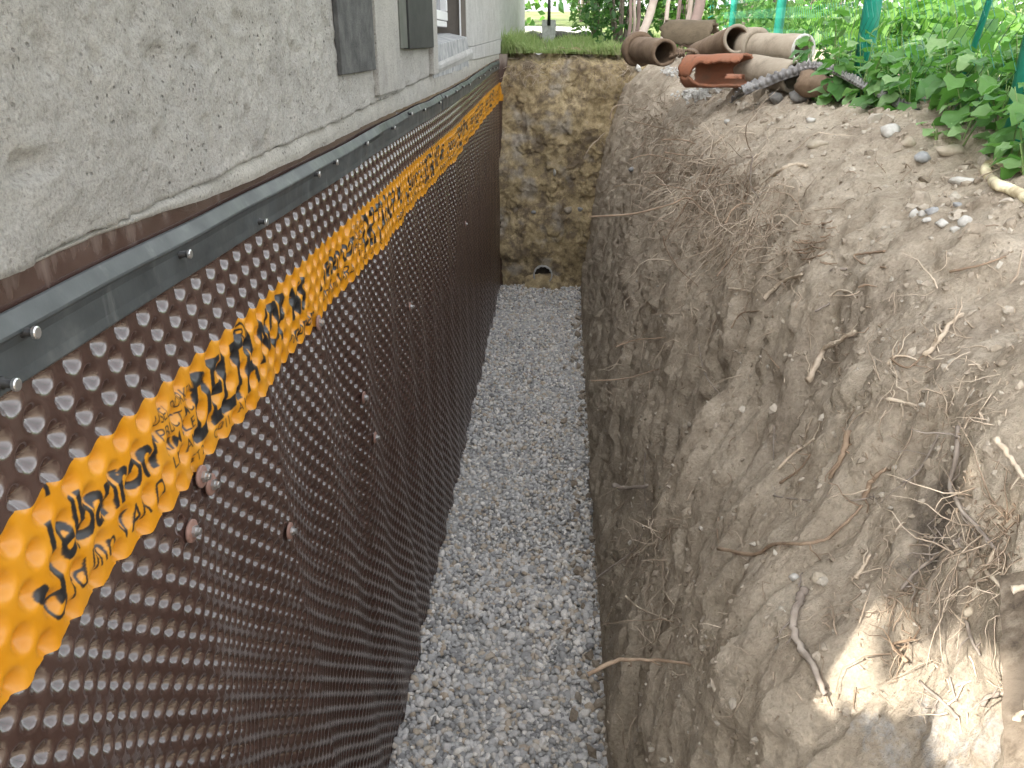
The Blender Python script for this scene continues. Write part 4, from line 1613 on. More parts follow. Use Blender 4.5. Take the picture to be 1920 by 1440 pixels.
# arch fragment between
pipe_thing('small arched pipe fragment between the socket pipe and the red broken one', 'clay_brown', at_y(1296, 112, 4.30), at_y(1290, 116, 4.10), .055, .011, a0=-.1, a1=2.6, seed=4, ragged1=.02, roll=0.2)
pipe_thing('narrow upright shard of pipe beside the mouth of the socket pipe', 'clay_brown', at_y(1272, 104, 4.10), at_y(1270, 122, 4.04), .05, .012, a0=.6, a1=2.2, seed=14, ragged1=.03, ragged0=.03, roll=1.0)
# broken red pipe, opened along its side
pipe_thing('broken pipe lying open along its side with orange red clay inside', 'clay_red', at_y(1288, 134, 3.84), at_y(1402, 132, 3.62), .068, .012, a0=.3 - 3.13, a1=.3 + 3.13, seed=5, ragged0=.012, ragged1=.02, nl=26,
           lens=lambda t: 1 - .27 * float(sstep(.16, .30, np.array(t))), roll=0.0)
pipe_thing('little orange shard on the soil under the broken red pipe', 'clay_red', at_y(1360, 150, 3.52), at_y(1396, 150, 3.48), .022, .009, a0=.2, a1=2.9, seed=6, ragged0=.01, ragged1=.02)
# right grey pipe with its socket
pipe_thing('long dusty grey pipe with a wide socket ring and a broken white edged mouth', 'clay_grey', at_y(1402, 88, 3.98), at_y(1507, 93, 3.66), .060, .009, collar=.065, rim_mat='stone_white', seed=7, ragged1=.012)
# lower grey pipe
pipe_thing('mossy grey pipe lying low in front, half under the black scrap', 'clay_grey', at_y(1392, 127, 3.78), at_y(1492, 145, 3.42), .060, .011, seed=8, ragged0=.03, ragged1=.006)
# brown pipe or boulder-like end under the scrap
pipe_thing('reddish brown pipe stub sticking out from under the black scrap', 'clay_brown', at_y(1511, 155, 3.26), at_y(1600, 178, 2.98), .050, .012, seed=9, ragged0=.02, taper=.7)

# ---- scrap of black dimpled sheet thrown over the pipes
def scrap():
    g = NB('black_dimpled_sheet')
    c = g.ramp(g.noise(20, 5, 0.7), [(0.35, (.07, .065, .065)), (0.7, (.27, .255, .245))])
    m_ = g.finish(c, 0.35, g.bump(g.noise(80, 4), 0.15, 0.003), 0.5)
    path = smooth_path([at_y(1392, 165, 3.36), at_y(1425, 150, 3.38), at_y(1462, 134, 3.36), at_y(1500, 123, 3.33), at_y(1540, 122, 3.2), at_y(1580, 137, 3.0),
                        at_y(1620, 159, 2.80), at_y(1655, 177, 2.63), at_y(1690, 195, 2.48)], 7)
    n = len(path)
    acc = [0]
    for i in range(1, n):
        acc.append(acc[-1] + (path[i] - path[i - 1]).length)
    Ltot = acc[-1]
    NU, NV = 220, 44
    width = 0.30
    us = np.linspace(0, Ltot, NU)
    px3 = np.stack([np.interp(us, acc, [p[k] for p in path]) for k in range(3)], -1)
    tang = np.gradient(px3, us, axis=0)
    tang /= np.linalg.norm(tang, axis=1)[:, None]
    back = np.array([0.35, 0.93, -0.02])
    V_ = np.zeros((NU, NV, 3))
    for j in range(NV):
        v = j / (NV - 1) * width * 0.36
        side = back - tang * (tang @ back)[:, None]
        side /= np.linalg.norm(side, axis=1)[:, None]
        nrm = np.cross(tang, side)
        nrm *= np.sign(nrm[:, 2:3] + 1e-9)
        pit = 0.028
        du = us / pit
        dv = np.full(NU, v / pit)
        ru = (du - np.round(du)) * pit
        rv = (dv - np.round(dv)) * pit
        b_ = sstep(1.0, 0.3, np.sqrt(ru ** 2 + rv ** 2) / 0.012)
        sag = 0.12 * (v / 0.11) ** 2 * 0.3
        V_[:, j] = px3 + side * v + nrm * (0.011 * b_)[:, None] + np.array([0, 0, -1]) * sag
        V_[:, j] += 0.004 * np.sin(us * 30)[:, None] * np.array([0, 0, 1])
    ii = np.arange(NU * NV).reshape(NU, NV)
    Q = np.stack([ii[:-1, :-1], ii[1:, :-1], ii[1:, 1:], ii[:-1, 1:]], -1).reshape(-1, 4)
    # front flange: the sheet is folded so its dimpled edge faces the trench
    W_ = np.zeros((NU, 16, 3))
    for j in range(16):
        v = j / 15 * 0.036
        nrm = np.cross(tang, np.broadcast_to(back, tang.shape))
        nrm *= np.sign(nrm[:, 2:3] + 1e-9)
        pit = 0.026
        ru = (us / pit - np.round(us / pit)) * pit
        rv = v - 0.018
        b_ = sstep(1.0, 0.3, np.sqrt((ru / 1.0) ** 2 + (rv * .7) ** 2) / 0.0115)
        W_[:, j] = px3 - nrm * v + np.array([-0.35, -0.93, 0]) * (0.004 + 0.010 * b_)[:, None]
    n0 = NU * NV
    jj = np.arange(NU * 16).reshape(NU, 16) + n0
    Q2 = np.stack([jj[:-1, :-1], jj[:-1, 1:], jj[1:, 1:], jj[1:, :-1]], -1).reshape(-1, 4)
    Q3 = np.stack([ii[:-1, 0], jj[:-1, 0], jj[1:, 0], ii[1:, 0]], -1)
    Vall = np.concatenate([V_.reshape(-1, 3), W_.reshape(-1, 3)])
    o = link('membrane_scrap', mesh_np('membrane_scrap', Vall, [Q, Q2, Q3], True, [m_]), None, None,
             label='bent strip of black dimpled sheet thrown over the pipes', category='membrane scrap')
    md = o.modifiers.new('thickness', 'SOLIDIFY')
    md.thickness = 0.002


scrap()

# ---- yellow hose at the right edge
M['hose'] = simple('muddy_yellow_hose', (.46, .37, .23), (.76, .69, .48), 25, 0.6, 0.3, 0.003, lo=.4, hi=.6)


def hose():
    pts = []
    for (px, py, l) in ((1985, 318, .012), (1935, 322, .012), (1905, 317, .012), (1878, 312, .012), (1856, 312, .011), (1847, 322, .010), (1853, 334, .010), (1860, 342, .010), (1868, 352, .011), (1885, 358, .012), (1910, 370, .012), (1950, 395, .012)):
        p, nr = on_bank(px, py)
        pts.append(p + Vector((0, 0, l * 0.5)))
    P = smooth_path(pts, 12)
    rad = [0.0100 + 0.0010 * math.sin(i * 1.9) for i in range(len(P))]
    mb = MB()
    mb.tube(P, rad, 12)
    root = thing('yellow_hose', 'muddy yellow corrugated hose bent double on the bank at the right edge', 'hose')
    h = mb.build('hose_tube', M['hose'], root, True)
    i0 = int(len(P) * .60)
    mb = MB()
    mb.tube(P[i0 - 3:i0 + 5], 0.0128, 12)
    mb.build('muddy_joint', M['stone_tan'], root, True)


hose()

# ---- old board standing against the near bank
def plank():
    g = NB('weathered_wood')
    gr = g.noise(60, 6, 0.7, g.mapv(scale=(1, 1, .05)))
    c = g.ramp(gr, [(0.3, (.045, .033, .024)), (0.5, (.12, .095, .07)), (0.7, (.21, .175, .135))])
    c = g.mix(g.ramp(g.noise(9, 5, 0.7), [(0.5, 0.0), (0.62, 1.0)]), c, (.14, .112, .085))
    m_ = g.finish(c, 0.9, g.bump(gr, 0.6, 0.006), 0.2)
    pt = on_bank(1884, 1160)[0] - sight(1884, 1160) * 0.02
    pb = on_bank(1890, 1440)[0] - sight(1890, 1440) * 0.03
    d = (pt - pb).normalized()
    side = Vector((0.42, -0.9, 0)).normalized()
    side = (side - d * side.dot(d)).normalized()
    nrm = side.cross(d).normalized()
    if nrm.x > 0:
        nrm = -nrm
    n = 40
    L = (pt - pb).length + 0.35
    V_, F_ = [], []
    q = random.Random(4)
    for i in range(n + 1):
        c0_ = pb - d * 0.30 + d * (L * i / n)
        for (s_, t_) in ((0, 0), (0.0, .018), (.05, .021), (.10, .018), (.135, .019), (.14, 0)):
            v = c0_ + side * (s_ + q.uniform(-.0012, .0012)) + nrm * (t_ + q.uniform(-.0012, .0012))
            if i == n:
                v = v - d * (0.012 * math.sin(s_ * 70) + q.uniform(0, .012))
            V_.append(v)
    for i in range(n):
        for k in range(6):
            k2 = (k + 1) % 6
            F_.append((i * 6 + k, (i + 1) * 6 + k, (i + 1) * 6 + k2, i * 6 + k2))
    F_.append(tuple(range(6)))
    F_.append(tuple(range(n * 6, n * 6 + 6))[::-1])
    mb = MB()
    mb.add(V_, F_)
    mb.build('old_board', m_, None, False, label='weathered wooden board standing against the near bank at the right edge', category='board')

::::

WRITTEN INSTRUCTION –
Find all the lines containing "from" in the material, then copy them.

FULL OUTPUT –
The Blender Python script for this scene continues. Write part 4, from line 1613 on. More parts follow. Use Blender 4.5. Take the picture to be 1920 by 1440 pixels.
pipe_thing('reddish brown pipe stub sticking out from under the black scrap', 'clay_brown', at_y(1511, 155, 3.26), at_y(1600, 178, 2.98), .050, .012, seed=9, ragged0=.02, taper=.7)